Les partisans du PT et de la gauche ont alors appelé carrément au boycott de la plateforme. Le réalisateur a répliqué en soulignant que la série était critique envers «le système» et non envers un groupe politique en particulier. «Je ne suis ni d’un côté, ni de l’autre. Je n’ai pas d’idéologie. “O Mecanismo” n’a pas d’idéologie, il fonctionne aussi bien sous des gouvernements de gauche comme de droite», se défend-il. En effet, les autres politiciens de droite et du centre sont eux aussi portraiturés sans plus d’aménité.

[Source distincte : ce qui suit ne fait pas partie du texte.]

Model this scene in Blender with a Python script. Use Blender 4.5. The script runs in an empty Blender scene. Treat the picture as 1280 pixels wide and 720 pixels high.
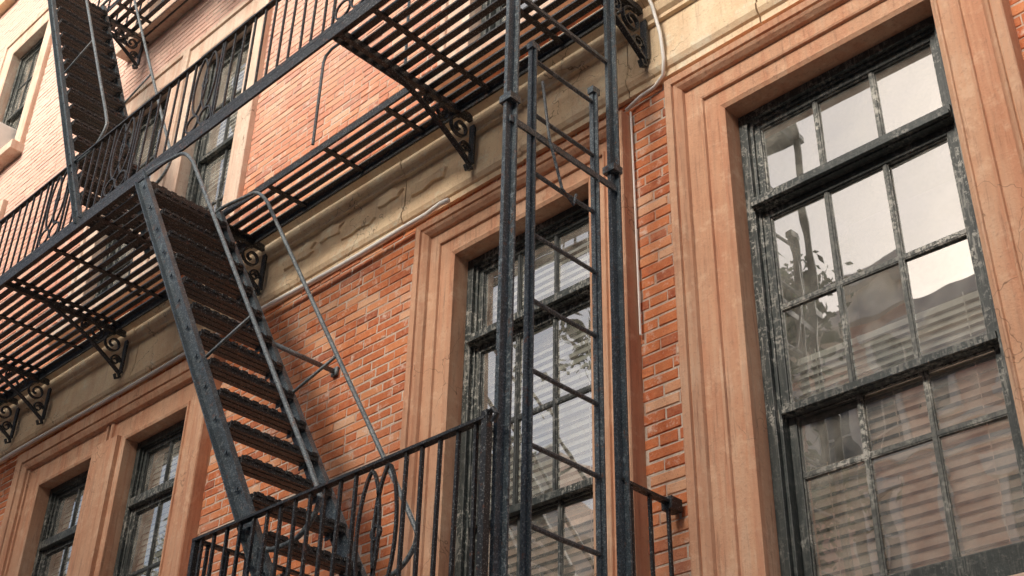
import bpy, math, random
from mathutils import Vector, Matrix
random.seed(7)
R=random.random
def U(a,b): return a+(b-a)*random.random()
scene=bpy.context.scene

# ---------------------------------------------------------------- helpers
class MB:
    def __init__(s): s.v=[];s.f=[];s.c=[];s.col=None
    def add(s,vs,fs,c=None):
        o=len(s.v); s.v+= [tuple(p) for p in vs]; s.f+=[tuple(i+o for i in f) for f in fs]
        if c is not None: s.c+=[c]*len(vs)
    def box(s,x0,x1,y0,y1,z0,z1,c=None):
        s.add([(x0,y0,z0),(x1,y0,z0),(x1,y1,z0),(x0,y1,z0),(x0,y0,z1),(x1,y0,z1),(x1,y1,z1),(x0,y1,z1)],
              [(0,3,2,1),(4,5,6,7),(0,1,5,4),(1,2,6,5),(2,3,7,6),(3,0,4,7)],c)
    def bar(s,p0,p1,w,t,side=(0,1,0)):
        p0=Vector(p0);p1=Vector(p1);d=(p1-p0).normalized();sd=Vector(side)
        sd=(sd-d*sd.dot(d)); 
        if sd.length<1e-4: sd=d.orthogonal()
        sd.normalize();n=d.cross(sd)
        a=sd*(w/2);b=n*(t/2)
        vs=[p0-a-b,p0+a-b,p0+a+b,p0-a+b,p1-a-b,p1+a-b,p1+a+b,p1-a+b]
        s.add(vs,[(0,1,2,3),(7,6,5,4),(0,4,5,1),(1,5,6,2),(2,6,7,3),(3,7,4,0)])
    def sweep(s,pts,r,n=6,closed=False,ref=None,r2=None):
        pts=[Vector(p) for p in pts];N=len(pts);vs=[];prev=None
        for i,p in enumerate(pts):
            a=pts[(i-1)%N] if (closed or i>0) else p
            b=pts[(i+1)%N] if (closed or i<N-1) else p
            d=(b-a)
            d=d.normalized() if d.length>1e-7 else Vector((0,0,1))
            if ref is not None: u=Vector(ref)
            else: u=prev if prev is not None else d.orthogonal()
            u=u-d*u.dot(d)
            if u.length<1e-5:u=d.orthogonal()
            u.normalize();w=d.cross(u);prev=u
            for k in range(n):
                an=2*math.pi*(k+.5)/n
                vs.append(p+u*(math.cos(an)*r)+w*(math.sin(an)*(r2 or r)))
        fs=[]
        M=N if closed else N-1
        for i in range(M):
            j=(i+1)%N
            for k in range(n):
                k2=(k+1)%n
                fs.append((i*n+k,i*n+k2,j*n+k2,j*n+k))
        if not closed:
            fs.append(tuple(reversed(range(n))));fs.append(tuple((N-1)*n+k for k in range(n)))
        s.add(vs,fs)
    def build(s,name,mat,parent=None,smooth=False,bevel=0):
        me=bpy.data.meshes.new(name);me.from_pydata(s.v,[],s.f);me.update()
        if s.c and len(s.c)==len(s.v):
            at=me.color_attributes.new('bc','FLOAT_COLOR','POINT')
            at.data.foreach_set('color',[q for c in s.c for q in c])
        ob=bpy.data.objects.new(name,me);scene.collection.objects.link(ob)
        if mat: me.materials.append(mat)
        if parent: ob.parent=parent
        if smooth:
            me.polygons.foreach_set('use_smooth',[True]*len(me.polygons))
        if bevel:
            m=ob.modifiers.new('b','BEVEL');m.width=bevel;m.segments=2;m.limit_method='ANGLE'
        return ob
def empty(name):
    e=bpy.data.objects.new(name,None);scene.collection.objects.link(e);return e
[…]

Pour le professeur de sciences politiques de l’institut universitaire de recherches de Rio de Janeiro (IURPJ), Geraldo Tadeu, ces réactions reflètent la division politique du pays. «Dans le contexte actuel, tout élément nouveau est un facteur de polarisation», explique-t-il. Alors même que la campagne politique n’a pas encore commencé, les tensions sont vives. Le 27 mars, deux bus de la caravane de campagne de Lula ont touchés par des tirs à l’arme à feu, sans faire de victimes.
Coup marketing pour Netflix
Pour Netflix, qui n’a pas réagi directement aux polémiques, la chicane médiatique fait plus son affaire que le contraire. Des éditorialistes aux chroniqueurs politiques et culturels, en passant par les réseaux sociaux, tout le monde au Brésil ne parle que de sa production litigieuse.
Il faut rappeler que le pays est l'un des marchés principaux à l'international de l’entreprise de streaming, classé dans le top 3 des pays au meilleur potentiel de développement. Les Brésiliens sont de grands consommateurs d'internet et de contenus audiovisuels –en 2017, le Brésilien moyen passait 6 heures 25 devant sa télévision tous les jours, un record! Aujourd’hui Netflix pèse d’ailleurs plus que des TV privées historiques telles que la SBT ou Sky, en parts de marché. Malgré l’appel au boycott de la plateforme, il y a plus à parier que toute cette publicité favorise plutôt la venue de nouveaux abonnements que les départs de clients.